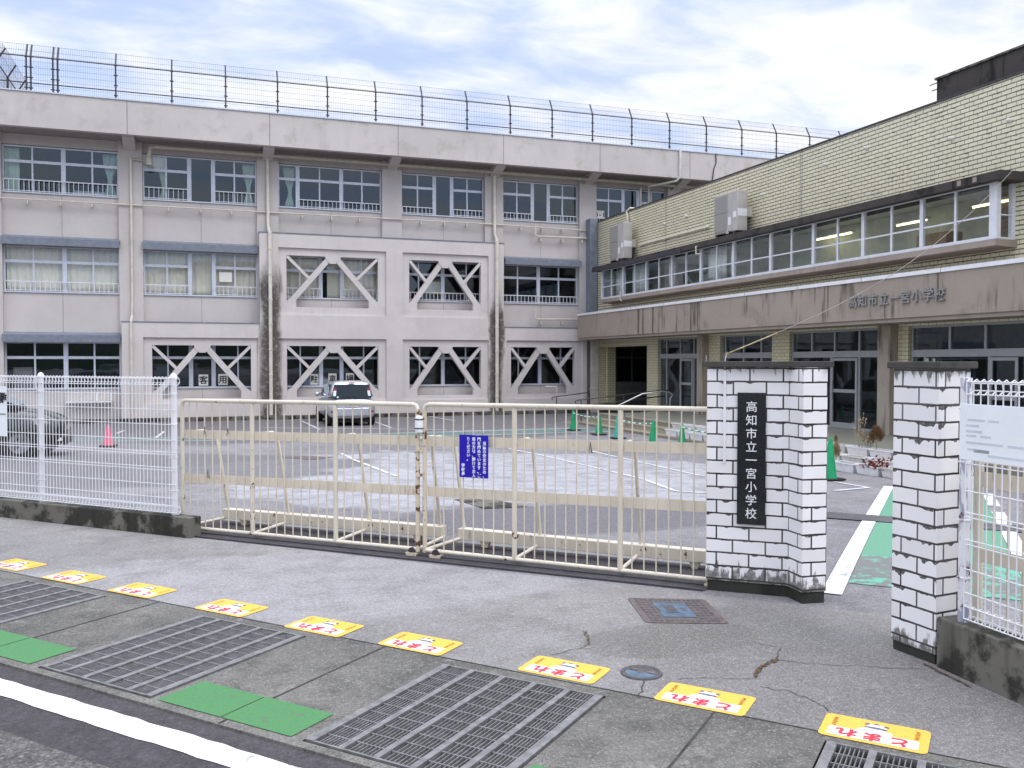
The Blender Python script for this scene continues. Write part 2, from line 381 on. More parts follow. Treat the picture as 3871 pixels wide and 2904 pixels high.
def asphalt(name, col, speck=.5, sc=95., var=.25, rough=.85, patch=None, mott=.5):
    m, t, b = base(name, rough, .25); o = objco(t)
    n1 = noise(t, o, .35, 5, .6); n2 = noise(t, o, 2.6, 6, .68); n3 = noise(t, o, sc, 3, .75); n4 = noise(t, o, sc * .5, 4, .8)
    vor = nd(t, 'ShaderNodeTexVoronoi', {'Vector': o, 'Scale': sc * 1.1}, feature='F1').outputs['Color']
    vg = nd(t, 'ShaderNodeSeparateColor', {0: vor}).outputs[0]
    c = mixc(t, ramp(t, n1, .3, .7), tuple(x * (1 - var) for x in col), tuple(x * (1 + var * .6) for x in col))
    c = mixc(t, ramp(t, n2, .44, .66, 0, mott), c, tuple(x * .52 for x in col))
    c = mixc(t, ramp(t, noise(t, o, 7, 5, .7), .46, .30, 0, mott * .8), c, tuple(min(1, x * 1.45) for x in col))
    n5 = noise(t, o, 30, 9, .84)
    if patch: c = patch(t, o, c, n1, n2)
    c = mixc(t, ramp(t, n5, .50, .66, 0, .62), c, mixc(t, 1., c, (.42, .42, .42), 'MULTIPLY'))
    c = mixc(t, ramp(t, n5, .49, .35, 0, .70), c, mixc(t, 1., c, (1.75, 1.75, 1.75), 'MULTIPLY'))
    c = mixc(t, mth(t, 'MULTIPLY', ramp(t, n4, .50, .68), speck * .75), c, tuple(x * .36 for x in col))
    c = mixc(t, mth(t, 'MULTIPLY', ramp(t, n4, .47, .34), speck * .65), c, tuple(min(1, x * 1.6 + .03) for x in col))
    c = mixc(t, mth(t, 'MULTIPLY', ramp(t, n3, .52, .66), speck * .9), c, tuple(x * .30 for x in col))
    c = mixc(t, mth(t, 'MULTIPLY', ramp(t, vg, .84, .98), speck * .7), c, tuple(min(1, x * 1.8 + .05) for x in col))
    setc(t, b, c); bump(t, b, mth(t, 'ADD', n3, n4), .6, .008); return m
def blob(t, o, cx, cy, rx, ry, n2, k=.9, rot=0):
    mp = nd(t, 'ShaderNodeMapping', {0: o, 1: (-cx, -cy, 0)}).outputs[0]
    mp = nd(t, 'ShaderNodeMapping', {0: mp, 2: (0, 0, -rot), 3: (1 / rx, 1 / ry, 0)}).outputs[0]
    ln = nd(t, 'ShaderNodeVectorMath', {0: mp}, operation='LENGTH').outputs['Value']
    return ramp(t, mth(t, 'ADD', ln, mth(t, 'MULTIPLY', mth(t, 'SUBTRACT', n2, .5), k)), 1.06, .94)
def yard_patch(t, o, c, n1, n2):
    # paler asphalt in the middle and newer dark repair patches
    c = mixc(t, mth(t, 'MULTIPLY', blob(t, o, 4.7, 15.2, 5.2, 4.6, n1, 1.3, R(-20)), ramp(t, n2, .30, .70, 1., .30)), c, (.47, .465, .49))
    c = mixc(t, blob(t, o, 4.0, 9.35, 2.0, 1.15, n1, .9, R(-28)), c, (.165, .155, .165))
    c = mixc(t, mth(t, 'MULTIPLY', blob(t, o, -1.5, 17, 4.5, 3.5, n1, .9), .8), c, (.15, .145, .15))
    c = mixc(t, mth(t, 'MULTIPLY', blob(t, o, 5, 31, 16, 7.5, n1, .5), .8), c, (.15, .14, .145))
    return c
def walk_patch(t, o, c, n1, n2):
    # wet sheen painted as paler asphalt before the gate; darker towards the right pillar
    c = mixc(t, mth(t, 'MULTIPLY', blob(t, o, .4, 7.1, 3.6, 1.15, n1, 1.0, R(-42)), ramp(t, n2, .3, .7, .75, .25)), c, (.40, .385, .40))
    c = mixc(t, mth(t, 'MULTIPLY', blob(t, o, 3.45, 4.0, 1.1, 1.3, n1, 1.0), .45), c, (.17, .16, .15))
    c = mixc(t, mth(t, 'MULTIPLY', blob(t, o, 2.75, 4.85, .55, .30, n1, 1.0, R(-20)), .55), c, (.155, .15, .125))
    return c
M_yard = asphalt('old_asphalt', (.27, .258, .265), .45, 120, patch=yard_patch)
M_walk = asphalt('sidewalk_asphalt', (.315, .298, .288), .60, 150, patch=walk_patch)
M_road = asphalt('road_asphalt', (.13, .12, .115), .9, 65, var=.15)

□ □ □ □

Task to carry out
Return each line of the data, keeping its wording exact and omitting pictures.

Reply
The Blender Python script for this scene continues. Write part 2, from line 381 on. More parts follow. Treat the picture as 3871 pixels wide and 2904 pixels high.
def asphalt(name, col, speck=.5, sc=95., var=.25, rough=.85, patch=None, mott=.5):
    m, t, b = base(name, rough, .25); o = objco(t)
    n1 = noise(t, o, .35, 5, .6); n2 = noise(t, o, 2.6, 6, .68); n3 = noise(t, o, sc, 3, .75); n4 = noise(t, o, sc * .5, 4, .8)
    vor = nd(t, 'ShaderNodeTexVoronoi', {'Vector': o, 'Scale': sc * 1.1}, feature='F1').outputs['Color']
    vg = nd(t, 'ShaderNodeSeparateColor', {0: vor}).outputs[0]
    c = mixc(t, ramp(t, n1, .3, .7), tuple(x * (1 - var) for x in col), tuple(x * (1 + var * .6) for x in col))
    c = mixc(t, ramp(t, n2, .44, .66, 0, mott), c, tuple(x * .52 for x in col))
    c = mixc(t, ramp(t, noise(t, o, 7, 5, .7), .46, .30, 0, mott * .8), c, tuple(min(1, x * 1.45) for x in col))
    n5 = noise(t, o, 30, 9, .84)
    if patch: c = patch(t, o, c, n1, n2)
    c = mixc(t, ramp(t, n5, .50, .66, 0, .62), c, mixc(t, 1., c, (.42, .42, .42), 'MULTIPLY'))
    c = mixc(t, ramp(t, n5, .49, .35, 0, .70), c, mixc(t, 1., c, (1.75, 1.75, 1.75), 'MULTIPLY'))
    c = mixc(t, mth(t, 'MULTIPLY', ramp(t, n4, .50, .68), speck * .75), c, tuple(x * .36 for x in col))
    c = mixc(t, mth(t, 'MULTIPLY', ramp(t, n4, .47, .34), speck * .65), c, tuple(min(1, x * 1.6 + .03) for x in col))
    c = mixc(t, mth(t, 'MULTIPLY', ramp(t, n3, .52, .66), speck * .9), c, tuple(x * .30 for x in col))
    c = mixc(t, mth(t, 'MULTIPLY', ramp(t, vg, .84, .98), speck * .7), c, tuple(min(1, x * 1.8 + .05) for x in col))
    setc(t, b, c); bump(t, b, mth(t, 'ADD', n3, n4), .6, .008); return m
def blob(t, o, cx, cy, rx, ry, n2, k=.9, rot=0):
    mp = nd(t, 'ShaderNodeMapping', {0: o, 1: (-cx, -cy, 0)}).outputs[0]
    mp = nd(t, 'ShaderNodeMapping', {0: mp, 2: (0, 0, -rot), 3: (1 / rx, 1 / ry, 0)}).outputs[0]
    ln = nd(t, 'ShaderNodeVectorMath', {0: mp}, operation='LENGTH').outputs['Value']
    return ramp(t, mth(t, 'ADD', ln, mth(t, 'MULTIPLY', mth(t, 'SUBTRACT', n2, .5), k)), 1.06, .94)
def yard_patch(t, o, c, n1, n2):
    # paler asphalt in the middle and newer dark repair patches
    c = mixc(t, mth(t, 'MULTIPLY', blob(t, o, 4.7, 15.2, 5.2, 4.6, n1, 1.3, R(-20)), ramp(t, n2, .30, .70, 1., .30)), c, (.47, .465, .49))
    c = mixc(t, blob(t, o, 4.0, 9.35, 2.0, 1.15, n1, .9, R(-28)), c, (.165, .155, .165))
    c = mixc(t, mth(t, 'MULTIPLY', blob(t, o, -1.5, 17, 4.5, 3.5, n1, .9), .8), c, (.15, .145, .15))
    c = mixc(t, mth(t, 'MULTIPLY', blob(t, o, 5, 31, 16, 7.5, n1, .5), .8), c, (.15, .14, .145))
    return c
def walk_patch(t, o, c, n1, n2):
    # wet sheen painted as paler asphalt before the gate; darker towards the right pillar
    c = mixc(t, mth(t, 'MULTIPLY', blob(t, o, .4, 7.1, 3.6, 1.15, n1, 1.0, R(-42)), ramp(t, n2, .3, .7, .75, .25)), c, (.40, .385, .40))
    c = mixc(t, mth(t, 'MULTIPLY', blob(t, o, 3.45, 4.0, 1.1, 1.3, n1, 1.0), .45), c, (.17, .16, .15))
    c = mixc(t, mth(t, 'MULTIPLY', blob(t, o, 2.75, 4.85, .55, .30, n1, 1.0, R(-20)), .55), c, (.155, .15, .125))
    return c
M_yard = asphalt('old_asphalt', (.27, .258, .265), .45, 120, patch=yard_patch)
M_walk = asphalt('sidewalk_asphalt', (.315, .298, .288), .60, 150, patch=walk_patch)
M_road = asphalt('road_asphalt', (.13, .12, .115), .9, 65, var=.15)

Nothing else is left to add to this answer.